Pelan ia bercerita, bahwa ketika hendak masuk ke dalam Raudah sebenarnya mereka sudah akan menutup pintu, tetapi entah kenapa penjaga pintu itu mebiarkan ia sendiri untuk masuk. Jalan dengan tenang tanpa harus berhimpit-himpit. Ia menceritakan luapan perasaannya ketika pertama kali mendapatkan kesempatan bersujud di taman surga. Air mata menggenang lagi, aku jadi ikut menangis... Kami saling berkisah tentang perjuangan Rasulullah. Kami terus saling berpandangan. Tidaklah layak bagi kami untuk berpelukan di situ mengingat ini adalah tempat yang begitu suci. Tapi tangannya menggenggam tanganku... Ini adalah lelaki yang baik hati, yang berulang kali menyelamatkanku dan menerimaku... Jujur, tidak ada perasaan yang lebih menyenangkan melihat ia mendapatkan kesempatan ibadah luar biasa itu. Aku merasa senang melihat kelegaan hatinya, yang telah berbicara dengan Penciptanya. Ah, Julesta Putra, ...segala doaku untukmu, ... 
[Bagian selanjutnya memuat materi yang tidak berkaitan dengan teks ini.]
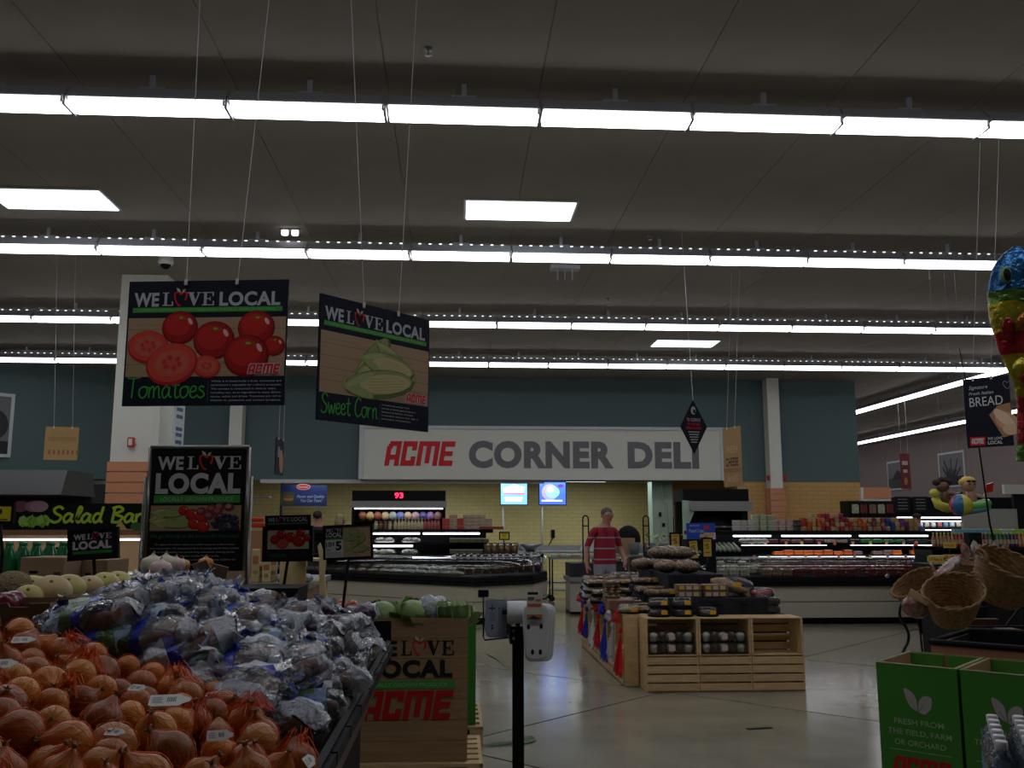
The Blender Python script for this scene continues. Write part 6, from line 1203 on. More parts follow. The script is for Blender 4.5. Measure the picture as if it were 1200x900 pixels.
# ---------------- far right grocery background ----------------
m_shelf = mat('shelf_black', (.008, .008, .009), .6, spec=.2)
X9 = 9.4
t = thing('wall_sign_panel', 'orange-brown panel above white strip on the far tiled wall end', 'sign', onY(1013, 585, 20.9)); MB().box(0, .64, 0, .1, .02, .27, m_slat).obj('panel', t); MB().box(-.06, .64, .02, .12, -.07, .02, m_white).box(-.06, 0, .02, .12, .02, .27, m_white).obj('strip', t); MB().box(-.06, .64, .1, .14, -2.0, -.07, m_brownw).obj('support', t)
p = onY(994, 606, 19.5); q = onY(1049, 587, 19.5); t = thing('wall_display_rack', 'black rack of hanging snack packs right of the yellow tiled wall', 'rack', (p.x, 19.5, 0)); w = q.x-p.x; MB().box(0, w, 0, .4, p.z, q.z, m_shelf).box(0, w, .1, .4, 0, p.z, m_shelf).obj('body', t)
for i in range(5): tag(MB().cbox((0, 0, 0), (.15, .03, .2), [m_wht, m_meat, m_smk][i % 3], bev=.02).obj('snack_pack', loc=(p.x+.15+.19*i, 19.46, (p.z+q.z)/2)), f'{nth(i)} hanging snack pack from the left on the black rack', 'snack pack', 'packs on the black rack')
# long dark header wall + lit dairy cooler far behind
p = onY(1050, 606, 26); q = onY(1170, 583, 26); t = thing('far_cooler', 'long far cooler with black header and brightly lit shelves', 'cooler', (p.x, 26, 0)); w = q.x-p.x; zt_ = p.z+.03
MB().box(0, w+1, 0, 1, zt_, q.z, m_shelf).obj('header', t); MB().box(0, w, .9, 1, 0, zt_, m_lcd).box(0, w, -.2, .9, 0, .5, m_shelf).obj('cabinet', t); MB().box(.05, w-.05, .02, .06, zt_-.06, zt_-.03, m_case).obj('tube_light', t)
for k in range(4):
    z = .65+.25*k; MB().box(0, w, -.1+.1*k, .9, z, z+.02, m_shelf).obj('shelf', t); MB().tube([(.05, -.08+.1*k, z+.2), (w-.05, -.08+.1*k, z+.2)], .012, m_case, 5).obj('tube_light', t)
    for i in range(16): tag(MB().cbox((0, 0, .09), (.13, .1, .16), mat(f'dairy_{(i*7+k)%5}', [(.6, .6, .62), (.5, .55, .6), (.45, .12, .12), (.55, .5, .4), (.15, .3, .45)][(i*7+k) % 5], .4), bev=.02).obj('dairy_pack', loc=(p.x+.12+i*(w-.25)/15, 26.03+.1*k, z+.02)), f'{nth(i)} carton from the left on the {LAYER[k]} shelf of the far cooler', 'carton', 'cartons in the far cooler')
for i, px in enumerate((1058, 1079)): 
    q = onY(px, 592, 25.9); t = thing('chalk_sign', ['left', 'right'][i]+' small chalkboard sign on the far black header', 'sign', q); MB().box(-.22, .22, 0, .04, -.2, .24, m_dark).obj('board', t); A = Art((-.22, 0, -.2), (1, 0, 0), (0, 0, 1), .003); [A.rect(.08, .08+.09*k, .36, .11+.09*k, (.2, .2, .2)) for k in range(4)]; A.obj('print', t)
tag(MB().cbox((0, 0, 0), (.5, .05, .35), mat('tan_sign', (.4, .26, .15), .6)).obj('hanging_board', loc=onY(1139, 599, 25.8)), 'small tan board above the far lit cooler', 'sign')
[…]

Ya Allah, terima kasih telah memberikan ia kesempatan. Terima kasih Engkau menyediakan waktu untuk imamku yang baik hati ini. Ya Allah, mudahkanlah jalannya....jalan ia di dunia dan dimanapun, sebagaimana Engkau memudahkan langkahnya masuk ke taman surga. Lelaki ini sudah begitu lama denganku, sehingga aku hapal setiap langkah dan geraknya. Bisa membaca pikirannya. Begitu juga ia terhadapku. Rahasia apapun di antara kami tetap terungkap, karena kami sangat saling mengenal, dan sangat saling mengerti. 

Ya Allah, lindungi ia, tinggikan derajatnya, ... Bahagiakan dia, ... Sejukkan hatinya yang kuas tanpa batas. Mudahkan pula jalanku, jalan keturunannya. Jadikan kami kekasihmu bukan hanya di taman surga, ... Tapi di sisi Singgasana muliamu.